Central to that debate, which is raging far and wide on the social networks, is this question: is it ever proper to dance at the site where millions of people — Jew and non-Jew alike, but mostly Jews — were gassed and cremated?
To refresh your memories, the 89-year-old Kohn is seen in a 4 1/2-minute video with his daughter, Jane Korman, and three grandchildren dancing near the notorious railroad tracks leading to Auschwitz, and other sites where the Shoa played out.
Maybe it looks unseemly, but it could be a sign of things to come.
You see, while Kohn may be the best-known Jew to express joy or frivolity on the grounds of Auschwitz and other camps, he is by no means the first.
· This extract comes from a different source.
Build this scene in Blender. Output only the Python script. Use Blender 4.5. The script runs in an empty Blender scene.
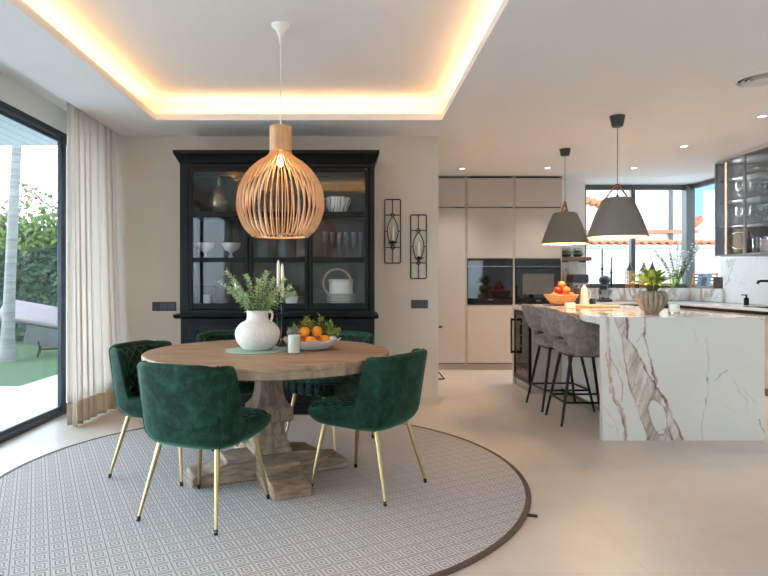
import bpy, math, random
import numpy as np
from mathutils import Vector, Matrix, noise as mnoise
C = bpy.context.scene.collection
PI = math.pi
R = math.radians
rnd = random.Random(7)

# ------------------------------------------------------------------ helpers
def lin(c):
    c = c / 255.0
    return c / 12.92 if c <= 0.04045 else ((c + 0.055) / 1.055) ** 2.4
def rgb(r, g, b): return (lin(r), lin(g), lin(b), 1.0)

class MB:
    """collects shapes, then links them as ONE mesh object"""
    def __init__(s): s.v = []; s.f = []
    def add(s, vs, fs, M=None):
        o = len(s.v)
        for p in vs:
            p = Vector(p)
            if M is not None: p = M @ p
            s.v.append(tuple(p))
        for f in fs: s.f.append(tuple(i + o for i in f))
        return s
    def box(s, x0, x1, y0, y1, z0, z1, M=None):
        v = [(x0,y0,z0),(x1,y0,z0),(x1,y1,z0),(x0,y1,z0),(x0,y0,z1),(x1,y0,z1),(x1,y1,z1),(x0,y1,z1)]
        return s.add(v, [(0,3,2,1),(4,5,6,7),(0,1,5,4),(1,2,6,5),(2,3,7,6),(3,0,4,7)], M)
    def lathe(s, prof, n=32, c=(0,0,0), M=None, phase=0.0, cap=True):
        vs, fs, rings = [], [], []
        for (r, z) in prof:
            if r < 1e-6:
                rings.append([len(vs)]); vs.append((c[0], c[1], c[2] + z))
            else:
                k = len(vs)
                for i in range(n):
                    a = 2*PI*i/n + phase
                    vs.append((c[0] + r*math.cos(a), c[1] + r*math.sin(a), c[2] + z))
                rings.append(list(range(k, k+n)))
        for A, B in zip(rings, rings[1:]):
            if len(A) == 1 and len(B) == 1: continue
            for i in range(n):
                j = (i+1) % n
                if len(A) == 1: fs.append((A[0], B[j], B[i]))
                elif len(B) == 1: fs.append((A[i], A[j], B[0]))
                else: fs.append((A[i], A[j], B[j], B[i]))
        if cap:
            if len(rings[0]) > 1: fs.append(tuple(reversed(rings[0])))
            if len(rings[-1]) > 1: fs.append(tuple(rings[-1]))
        return s.add(vs, fs, M)
    def cyl(s, x, y, z0, z1, r, r2=None, n=24, M=None):
        return s.lathe([(r, z0), (r if r2 is None else r2, z1)], n, (x, y, 0), M)
    def tube(s, pts, r, n=8, closed=False, M=None):
        pts = [Vector(p) for p in pts]; m = len(pts)
        rr = r if isinstance(r, (list, tuple)) else [r]*m
        vs, fs = [], []
        prev = None
        for i, p in enumerate(pts):
            if closed: t = pts[(i+1) % m] - pts[i-1]
            else: t = pts[min(i+1, m-1)] - pts[max(i-1, 0)]
            t.normalize()
            if prev is None:
                u = t.cross(Vector((0,0,1)))
                if u.length < 1e-3: u = t.cross(Vector((1,0,0)))
            else:
                u = prev - t*prev.dot(t)
                if u.length < 1e-5: u = t.orthogonal()
            u.normalize(); prev = u; w = t.cross(u)
            for k in range(n):
                a = 2*PI*k/n
                vs.append(p + (u*math.cos(a) + w*math.sin(a))*rr[i])
        for i in range(m if closed else m-1):
            j = (i+1) % m
            for k in range(n):
                l = (k+1) % n
                fs.append((i*n+k, i*n+l, j*n+l, j*n+k))
        if not closed:
            fs.append(tuple(reversed(range(n)))); fs.append(tuple(range((m-1)*n, m*n)))
        return s.add(vs, fs, M)
    def ball(s, c, r, n=16, sc=(1,1,1), M=None):
        h = n//2
        prof = [(max(0.0, math.sin(PI*i/h)) if 0 < i < h else 0.0, -math.cos(PI*i/h)) for i in range(h+1)]
        t = MB().lathe(prof, n)
        return s.add([(c[0]+p[0]*r*sc[0], c[1]+p[1]*r*sc[1], c[2]+p[2]*r*sc[2]) for p in t.v], t.f, M)
    def prism(s, poly, a0, a1, axis='y', M=None):
        """poly in the two other axes, extruded along axis"""
        n = len(poly)
        def q(p, a):
            return {'y': (p[0], a, p[1]), 'x': (a, p[0], p[1]), 'z': (p[0], p[1], a)}[axis]
        vs = [q(p, a0) for p in poly] + [q(p, a1) for p in poly]
        fs = [tuple(range(n)), tuple(range(2*n-1, n-1, -1))]
        for i in range(n):
            j = (i+1) % n
            fs.append((i, n+i, n+j, j))
        return s.add(vs, fs, M)
    def leaf(s, base, d, nrm, L, W, curl=0.15):
        base = Vector(base); d = Vector(d).normalized(); nrm = Vector(nrm)
        side = d.cross(nrm)
        if side.length < 1e-4: side = d.orthogonal()
        side.normalize(); up = side.cross(d)
        m = base + d*L*0.45
        tip = base + d*L - up*L*curl
        return s.add([base, m + side*W*0.5 + up*W*0.12, tip, m - side*W*0.5 + up*W*0.12, m - up*W*0.05],
                     [(0,4,1), (1,4,2), (2,4,3), (3,4,0)])
    def build(s, name, m, parent=None, bevel=0, seg=2, smooth=True, sub=0, ang=40, recalc=True):
        me = bpy.data.meshes.new(name)
        me.from_pydata(s.v, [], s.f); me.validate()
        if recalc:
            import bmesh
            b = bmesh.new(); b.from_mesh(me)
            bmesh.ops.recalc_face_normals(b, faces=b.faces); b.to_mesh(me); b.free()
        if smooth and len(me.polygons):
            me.polygons.foreach_set('use_smooth', [True]*len(me.polygons))
            if not sub: me.set_sharp_from_angle(angle=R(ang))
        me.materials.append(m)
        o = bpy.data.objects.new(name, me); C.objects.link(o)
        if parent is not None: o.parent = parent
        if bevel:
            b = o.modifiers.new('bevel', 'BEVEL'); b.width = bevel; b.segments = seg
            b.limit_method = 'ANGLE'; b.angle_limit = R(35); b.harden_normals = False
        if sub:
            d = o.modifiers.new('sub', 'SUBSURF'); d.levels = sub; d.render_levels = sub
        me.update()
        return o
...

In 2008, The Chronicle reported on a trip to Poland, led by Pittsburgh photographer Dror Yaron, of a group of area students and teachers. Each went armed with a camera, so they could artistically record the trip in a way that expressed their own feelings.
One of the best-known photos to come out of that trip was of a teenage boy walking along the railroad track to Birkenau — much like a gymnast walking a balance beam — a smile painted across his face.
He was happy.
More recently, we reported on Israeli filmmaker Yoav Shamir and his new documentary about anti-Semitism, “Defamation.” Only in this film, Shamir looks at the subject from a decidedly different angle, asking, among other questions, how future generations will see such anti-Jewish feelings.
In one scene, two Israeli students visiting a concentration camp tell the filmmaker they don’t feel anything at all “They’re immune to the emotional power of the Holocaust,” wrote the Chronicle’s Justin Jacobs; “they’re even bored.”
So which is preferable, visitors to death camps who are happy, or visitors who are bored? And is the Holocaust experience really coming to a choice like that?
Hopefully, it isn’t, but even if it is, it shouldn’t be seen as such a calamity.
Years ago, when my grandmother died, a family friend at the cemetery actually joked with the family. She wasn’t trying to be disrespectful (nor was it taken that way); she merely dealt with the loss in her own manner.
So is it wrong then if a survivor revisiting Auschwitz — or a boy making his first visit — reacts to the experience by showing how happy they are to be alive? Remember, the architects of the Final Solution had in mind complete extermination of the Jews.
As more survivors pass from the scene, it may become ever harder to expect grief from all who visit these places; new emotions may substitute.
That will be fine as long as these future generations learning about the Holocaust — and visiting the sites where the grisly events actually happened — always recall its enduring lesson: never again.